#### Goal
Your task is to copy the listing exactly, with the pictures left out.

[start Collected material]

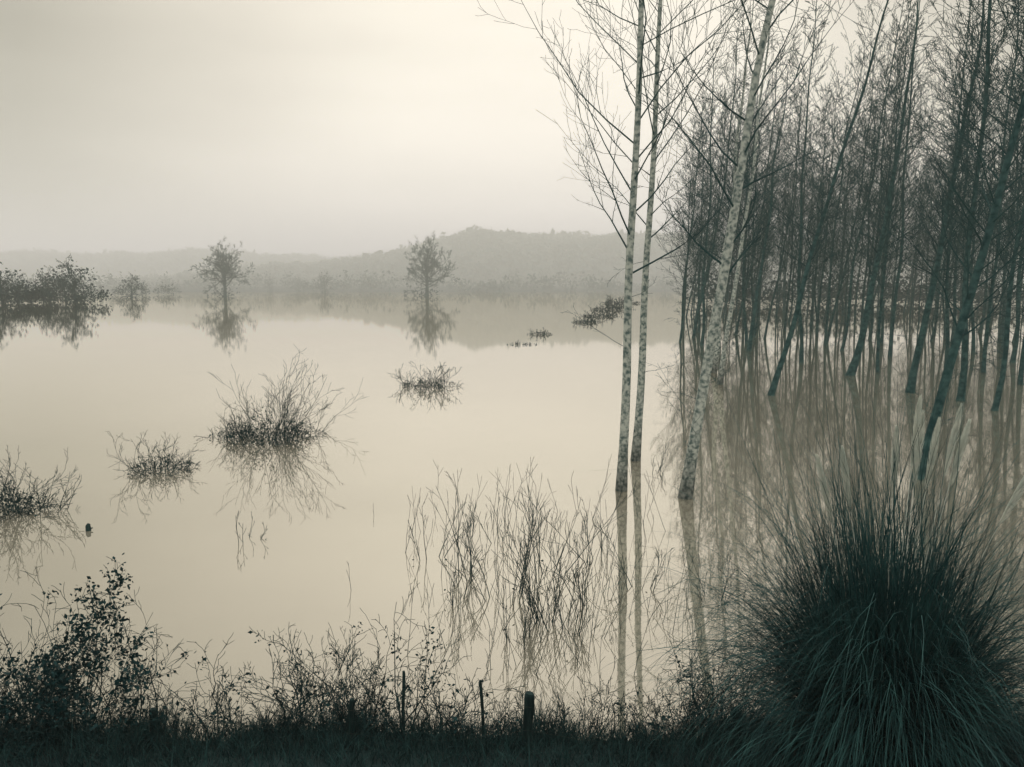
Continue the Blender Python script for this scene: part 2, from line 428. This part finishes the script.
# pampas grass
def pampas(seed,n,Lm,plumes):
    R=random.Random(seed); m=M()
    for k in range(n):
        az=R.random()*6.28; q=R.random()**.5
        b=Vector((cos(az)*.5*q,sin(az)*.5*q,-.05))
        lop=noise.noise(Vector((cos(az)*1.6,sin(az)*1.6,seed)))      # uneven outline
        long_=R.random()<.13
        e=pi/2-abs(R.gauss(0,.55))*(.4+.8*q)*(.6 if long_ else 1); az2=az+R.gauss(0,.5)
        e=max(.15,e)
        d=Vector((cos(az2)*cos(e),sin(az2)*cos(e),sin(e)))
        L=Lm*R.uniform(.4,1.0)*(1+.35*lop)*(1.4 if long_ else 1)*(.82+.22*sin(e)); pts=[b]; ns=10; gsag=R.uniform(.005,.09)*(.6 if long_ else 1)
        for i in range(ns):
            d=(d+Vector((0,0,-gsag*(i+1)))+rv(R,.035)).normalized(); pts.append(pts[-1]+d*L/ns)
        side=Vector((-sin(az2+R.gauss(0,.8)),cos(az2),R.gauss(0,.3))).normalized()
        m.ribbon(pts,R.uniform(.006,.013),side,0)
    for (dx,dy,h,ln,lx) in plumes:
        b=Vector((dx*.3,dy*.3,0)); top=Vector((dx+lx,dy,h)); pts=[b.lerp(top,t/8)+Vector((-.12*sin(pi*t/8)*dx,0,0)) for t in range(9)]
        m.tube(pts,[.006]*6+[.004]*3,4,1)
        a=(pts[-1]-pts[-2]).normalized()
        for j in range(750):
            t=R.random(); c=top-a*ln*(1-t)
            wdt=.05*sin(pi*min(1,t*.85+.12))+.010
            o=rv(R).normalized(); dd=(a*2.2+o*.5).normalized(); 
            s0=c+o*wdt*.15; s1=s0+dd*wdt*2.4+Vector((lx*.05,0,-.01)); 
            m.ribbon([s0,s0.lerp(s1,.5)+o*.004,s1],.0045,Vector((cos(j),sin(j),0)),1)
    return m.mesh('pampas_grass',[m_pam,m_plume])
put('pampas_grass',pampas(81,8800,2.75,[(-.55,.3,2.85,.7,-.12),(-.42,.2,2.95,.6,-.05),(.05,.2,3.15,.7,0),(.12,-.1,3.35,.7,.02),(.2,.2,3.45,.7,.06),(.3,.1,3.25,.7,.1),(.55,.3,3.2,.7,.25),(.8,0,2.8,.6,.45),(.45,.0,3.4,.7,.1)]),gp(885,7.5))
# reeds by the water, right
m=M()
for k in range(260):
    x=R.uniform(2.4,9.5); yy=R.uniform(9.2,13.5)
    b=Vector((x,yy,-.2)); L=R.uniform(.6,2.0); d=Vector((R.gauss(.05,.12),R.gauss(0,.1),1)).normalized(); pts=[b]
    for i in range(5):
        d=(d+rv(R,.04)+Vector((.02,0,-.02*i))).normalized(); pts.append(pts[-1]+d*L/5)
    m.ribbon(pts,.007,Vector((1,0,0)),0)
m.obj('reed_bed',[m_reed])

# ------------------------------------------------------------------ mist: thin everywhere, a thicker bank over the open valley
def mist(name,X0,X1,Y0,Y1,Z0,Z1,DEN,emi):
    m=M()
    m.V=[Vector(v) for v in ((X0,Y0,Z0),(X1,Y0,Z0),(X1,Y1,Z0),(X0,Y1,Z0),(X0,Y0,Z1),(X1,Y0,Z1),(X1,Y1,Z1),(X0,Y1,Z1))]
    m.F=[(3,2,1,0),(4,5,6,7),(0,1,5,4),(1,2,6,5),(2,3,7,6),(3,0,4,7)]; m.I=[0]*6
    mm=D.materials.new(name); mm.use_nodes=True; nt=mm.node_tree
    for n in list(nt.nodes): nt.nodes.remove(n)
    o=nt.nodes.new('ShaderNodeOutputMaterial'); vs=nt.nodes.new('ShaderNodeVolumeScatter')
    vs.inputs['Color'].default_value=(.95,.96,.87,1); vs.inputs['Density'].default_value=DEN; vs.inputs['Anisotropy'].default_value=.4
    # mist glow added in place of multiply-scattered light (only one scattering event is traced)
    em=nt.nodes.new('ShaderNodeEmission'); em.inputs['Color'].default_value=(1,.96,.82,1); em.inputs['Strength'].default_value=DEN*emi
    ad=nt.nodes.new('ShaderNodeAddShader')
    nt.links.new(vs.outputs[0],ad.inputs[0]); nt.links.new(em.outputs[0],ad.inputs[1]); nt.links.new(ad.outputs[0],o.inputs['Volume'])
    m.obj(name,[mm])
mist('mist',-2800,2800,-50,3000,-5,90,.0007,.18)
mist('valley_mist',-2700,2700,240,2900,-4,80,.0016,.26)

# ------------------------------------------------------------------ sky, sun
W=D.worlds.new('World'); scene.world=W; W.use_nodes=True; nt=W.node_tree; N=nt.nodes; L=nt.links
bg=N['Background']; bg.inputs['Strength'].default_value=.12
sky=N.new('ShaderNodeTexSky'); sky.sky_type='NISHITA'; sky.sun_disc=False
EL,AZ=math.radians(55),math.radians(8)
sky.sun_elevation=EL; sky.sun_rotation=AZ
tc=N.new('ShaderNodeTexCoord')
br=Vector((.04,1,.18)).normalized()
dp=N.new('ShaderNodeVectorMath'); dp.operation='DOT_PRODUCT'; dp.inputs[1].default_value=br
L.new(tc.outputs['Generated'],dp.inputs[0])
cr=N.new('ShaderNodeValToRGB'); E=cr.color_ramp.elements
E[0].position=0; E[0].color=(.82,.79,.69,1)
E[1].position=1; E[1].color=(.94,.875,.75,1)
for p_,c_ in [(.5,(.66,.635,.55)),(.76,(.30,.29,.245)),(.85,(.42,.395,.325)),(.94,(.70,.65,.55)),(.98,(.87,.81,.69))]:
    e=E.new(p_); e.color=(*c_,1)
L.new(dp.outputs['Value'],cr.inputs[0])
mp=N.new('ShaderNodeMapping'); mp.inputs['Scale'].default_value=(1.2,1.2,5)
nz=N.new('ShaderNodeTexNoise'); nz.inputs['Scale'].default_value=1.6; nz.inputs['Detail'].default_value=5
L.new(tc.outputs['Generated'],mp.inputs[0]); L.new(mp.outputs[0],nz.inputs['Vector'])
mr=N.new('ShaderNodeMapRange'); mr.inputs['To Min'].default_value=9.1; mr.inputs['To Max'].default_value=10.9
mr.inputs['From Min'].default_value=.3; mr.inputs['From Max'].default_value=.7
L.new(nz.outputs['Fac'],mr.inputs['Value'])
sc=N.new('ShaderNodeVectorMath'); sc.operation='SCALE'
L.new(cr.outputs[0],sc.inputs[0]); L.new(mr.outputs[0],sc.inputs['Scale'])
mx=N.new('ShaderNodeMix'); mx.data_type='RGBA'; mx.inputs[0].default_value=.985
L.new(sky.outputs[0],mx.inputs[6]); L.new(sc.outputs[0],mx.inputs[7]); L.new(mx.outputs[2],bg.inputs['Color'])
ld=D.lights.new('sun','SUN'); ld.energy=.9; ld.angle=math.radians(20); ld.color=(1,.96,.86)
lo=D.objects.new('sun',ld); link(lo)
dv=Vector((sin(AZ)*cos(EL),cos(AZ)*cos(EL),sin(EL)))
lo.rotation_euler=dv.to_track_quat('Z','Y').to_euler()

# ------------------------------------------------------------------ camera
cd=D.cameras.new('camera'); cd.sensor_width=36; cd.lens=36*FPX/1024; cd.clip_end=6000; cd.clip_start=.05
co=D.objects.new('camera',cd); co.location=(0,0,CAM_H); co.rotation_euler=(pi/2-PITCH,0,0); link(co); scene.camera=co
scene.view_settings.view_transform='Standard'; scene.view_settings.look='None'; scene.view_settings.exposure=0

[end Collected material]

#### Output
Continue the Blender Python script for this scene: part 2, from line 428. This part finishes the script.
# pampas grass
def pampas(seed,n,Lm,plumes):
    R=random.Random(seed); m=M()
    for k in range(n):
        az=R.random()*6.28; q=R.random()**.5
        b=Vector((cos(az)*.5*q,sin(az)*.5*q,-.05))
        lop=noise.noise(Vector((cos(az)*1.6,sin(az)*1.6,seed)))      # uneven outline
        long_=R.random()<.13
        e=pi/2-abs(R.gauss(0,.55))*(.4+.8*q)*(.6 if long_ else 1); az2=az+R.gauss(0,.5)
        e=max(.15,e)
        d=Vector((cos(az2)*cos(e),sin(az2)*cos(e),sin(e)))
        L=Lm*R.uniform(.4,1.0)*(1+.35*lop)*(1.4 if long_ else 1)*(.82+.22*sin(e)); pts=[b]; ns=10; gsag=R.uniform(.005,.09)*(.6 if long_ else 1)
        for i in range(ns):
            d=(d+Vector((0,0,-gsag*(i+1)))+rv(R,.035)).normalized(); pts.append(pts[-1]+d*L/ns)
        side=Vector((-sin(az2+R.gauss(0,.8)),cos(az2),R.gauss(0,.3))).normalized()
        m.ribbon(pts,R.uniform(.006,.013),side,0)
    for (dx,dy,h,ln,lx) in plumes:
        b=Vector((dx*.3,dy*.3,0)); top=Vector((dx+lx,dy,h)); pts=[b.lerp(top,t/8)+Vector((-.12*sin(pi*t/8)*dx,0,0)) for t in range(9)]
        m.tube(pts,[.006]*6+[.004]*3,4,1)
        a=(pts[-1]-pts[-2]).normalized()
        for j in range(750):
            t=R.random(); c=top-a*ln*(1-t)
            wdt=.05*sin(pi*min(1,t*.85+.12))+.010
            o=rv(R).normalized(); dd=(a*2.2+o*.5).normalized(); 
            s0=c+o*wdt*.15; s1=s0+dd*wdt*2.4+Vector((lx*.05,0,-.01)); 
            m.ribbon([s0,s0.lerp(s1,.5)+o*.004,s1],.0045,Vector((cos(j),sin(j),0)),1)
    return m.mesh('pampas_grass',[m_pam,m_plume])
put('pampas_grass',pampas(81,8800,2.75,[(-.55,.3,2.85,.7,-.12),(-.42,.2,2.95,.6,-.05),(.05,.2,3.15,.7,0),(.12,-.1,3.35,.7,.02),(.2,.2,3.45,.7,.06),(.3,.1,3.25,.7,.1),(.55,.3,3.2,.7,.25),(.8,0,2.8,.6,.45),(.45,.0,3.4,.7,.1)]),gp(885,7.5))
# reeds by the water, right
m=M()
for k in range(260):
    x=R.uniform(2.4,9.5); yy=R.uniform(9.2,13.5)
    b=Vector((x,yy,-.2)); L=R.uniform(.6,2.0); d=Vector((R.gauss(.05,.12),R.gauss(0,.1),1)).normalized(); pts=[b]
    for i in range(5):
        d=(d+rv(R,.04)+Vector((.02,0,-.02*i))).normalized(); pts.append(pts[-1]+d*L/5)
    m.ribbon(pts,.007,Vector((1,0,0)),0)
m.obj('reed_bed',[m_reed])

# ------------------------------------------------------------------ mist: thin everywhere, a thicker bank over the open valley
def mist(name,X0,X1,Y0,Y1,Z0,Z1,DEN,emi):
    m=M()
    m.V=[Vector(v) for v in ((X0,Y0,Z0),(X1,Y0,Z0),(X1,Y1,Z0),(X0,Y1,Z0),(X0,Y0,Z1),(X1,Y0,Z1),(X1,Y1,Z1),(X0,Y1,Z1))]
    m.F=[(3,2,1,0),(4,5,6,7),(0,1,5,4),(1,2,6,5),(2,3,7,6),(3,0,4,7)]; m.I=[0]*6
    mm=D.materials.new(name); mm.use_nodes=True; nt=mm.node_tree
    for n in list(nt.nodes): nt.nodes.remove(n)
    o=nt.nodes.new('ShaderNodeOutputMaterial'); vs=nt.nodes.new('ShaderNodeVolumeScatter')
    vs.inputs['Color'].default_value=(.95,.96,.87,1); vs.inputs['Density'].default_value=DEN; vs.inputs['Anisotropy'].default_value=.4
    # mist glow added in place of multiply-scattered light (only one scattering event is traced)
    em=nt.nodes.new('ShaderNodeEmission'); em.inputs['Color'].default_value=(1,.96,.82,1); em.inputs['Strength'].default_value=DEN*emi
    ad=nt.nodes.new('ShaderNodeAddShader')
    nt.links.new(vs.outputs[0],ad.inputs[0]); nt.links.new(em.outputs[0],ad.inputs[1]); nt.links.new(ad.outputs[0],o.inputs['Volume'])
    m.obj(name,[mm])
mist('mist',-2800,2800,-50,3000,-5,90,.0007,.18)
mist('valley_mist',-2700,2700,240,2900,-4,80,.0016,.26)

# ------------------------------------------------------------------ sky, sun
W=D.worlds.new('World'); scene.world=W; W.use_nodes=True; nt=W.node_tree; N=nt.nodes; L=nt.links
bg=N['Background']; bg.inputs['Strength'].default_value=.12
sky=N.new('ShaderNodeTexSky'); sky.sky_type='NISHITA'; sky.sun_disc=False
EL,AZ=math.radians(55),math.radians(8)
sky.sun_elevation=EL; sky.sun_rotation=AZ
tc=N.new('ShaderNodeTexCoord')
br=Vector((.04,1,.18)).normalized()
dp=N.new('ShaderNodeVectorMath'); dp.operation='DOT_PRODUCT'; dp.inputs[1].default_value=br
L.new(tc.outputs['Generated'],dp.inputs[0])
cr=N.new('ShaderNodeValToRGB'); E=cr.color_ramp.elements
E[0].position=0; E[0].color=(.82,.79,.69,1)
E[1].position=1; E[1].color=(.94,.875,.75,1)
for p_,c_ in [(.5,(.66,.635,.55)),(.76,(.30,.29,.245)),(.85,(.42,.395,.325)),(.94,(.70,.65,.55)),(.98,(.87,.81,.69))]:
    e=E.new(p_); e.color=(*c_,1)
L.new(dp.outputs['Value'],cr.inputs[0])
mp=N.new('ShaderNodeMapping'); mp.inputs['Scale'].default_value=(1.2,1.2,5)
nz=N.new('ShaderNodeTexNoise'); nz.inputs['Scale'].default_value=1.6; nz.inputs['Detail'].default_value=5
L.new(tc.outputs['Generated'],mp.inputs[0]); L.new(mp.outputs[0],nz.inputs['Vector'])
mr=N.new('ShaderNodeMapRange'); mr.inputs['To Min'].default_value=9.1; mr.inputs['To Max'].default_value=10.9
mr.inputs['From Min'].default_value=.3; mr.inputs['From Max'].default_value=.7
L.new(nz.outputs['Fac'],mr.inputs['Value'])
sc=N.new('ShaderNodeVectorMath'); sc.operation='SCALE'
L.new(cr.outputs[0],sc.inputs[0]); L.new(mr.outputs[0],sc.inputs['Scale'])
mx=N.new('ShaderNodeMix'); mx.data_type='RGBA'; mx.inputs[0].default_value=.985
L.new(sky.outputs[0],mx.inputs[6]); L.new(sc.outputs[0],mx.inputs[7]); L.new(mx.outputs[2],bg.inputs['Color'])
ld=D.lights.new('sun','SUN'); ld.energy=.9; ld.angle=math.radians(20); ld.color=(1,.96,.86)
lo=D.objects.new('sun',ld); link(lo)
dv=Vector((sin(AZ)*cos(EL),cos(AZ)*cos(EL),sin(EL)))
lo.rotation_euler=dv.to_track_quat('Z','Y').to_euler()

# ------------------------------------------------------------------ camera
cd=D.cameras.new('camera'); cd.sensor_width=36; cd.lens=36*FPX/1024; cd.clip_end=6000; cd.clip_start=.05
co=D.objects.new('camera',cd); co.location=(0,0,CAM_H); co.rotation_euler=(pi/2-PITCH,0,0); link(co); scene.camera=co
scene.view_settings.view_transform='Standard'; scene.view_settings.look='None'; scene.view_settings.exposure=0